Was tun, wenn Programme plötzlich streiken?

«Diese App kann nicht ausgeführt werden»: System-Updates können ältere Programme funktionsunfähig machen. Wie Sie dieses Problem lösen und ihm vorbeugen.

Von Matthias Schüssler

Der Fortschritt fordert Opfer: In der Computerwelt sind das ältere Programme, die nach einer Aktualisierung den Dienst versagen. Man spricht dann von einem Kompatibilitätsproblem: Das alte Programm spricht Programmschnittstellen des Betriebssystems an, die nicht mehr vorhanden sind oder nun anders funktionieren. Oder es verlässt sich auf Treiber, die es nicht mehr gibt.

Bei manchen älteren Anwendungen verweigert sich Windows total. Andere starten zwar, funktionieren aber nicht richtig.

Das ist nicht nur ein lästiges, sondern nachgerade ein gefährliches Problem. Es bringt eingeschliffene Arbeitsabläufe zum Erliegen, wenn ein zentrales Softwareprodukt plötzlich nicht mehr funktioniert. Und es ist nicht immer einfach zu lösen: Nicht von jedem Anwendungsprogramm gibt es eine neuere Version ohne Kompatibilitätsprobleme. Und System-Updates rückgängig zu machen, ist schwierig bis unmöglich.

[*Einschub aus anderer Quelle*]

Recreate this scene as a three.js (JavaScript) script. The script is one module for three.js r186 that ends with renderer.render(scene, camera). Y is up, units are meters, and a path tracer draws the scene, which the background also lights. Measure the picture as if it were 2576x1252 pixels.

Barak Obama recently almost started WW3, when he tried to insert 8″ floppy disc, containing codes for launching nuclear missiles, into CD drive of his MBP.

Die US Army setzt noch Floppy-Disks aus den 70ern ein – was in den sozialen Medien spöttisch kommentiert wird.

Und von den Herstellern ist wenig Hilfe zu erwarten: Die Fabrikanten der Betriebssysteme streichen lieber die Vorzüge einer neuen Version heraus, als auf deren Probleme hinzuweisen. Und auch die Anbieter der Anwendungsprogramme haben selten ein Interesse, ihre alten Produkte am Laufen zu halten.

Die Kluft zwischen alt und neu überwinden

Was also tun? Viele Anwender stehen System-Updates misstrauisch gegenüber und verzichten auf sie, solange es geht. Das ist nicht immer ein guter Weg, weil er unter Umständen Sicherheitslücken zur Folge hat und bewirkt, dass man auf Programme verzichten muss, die die neueste Version des Systems voraussetzen. Darum sollte man Probleme mit älteren Programmen frühzeitig erkennen und sich eine Lösung überlegen.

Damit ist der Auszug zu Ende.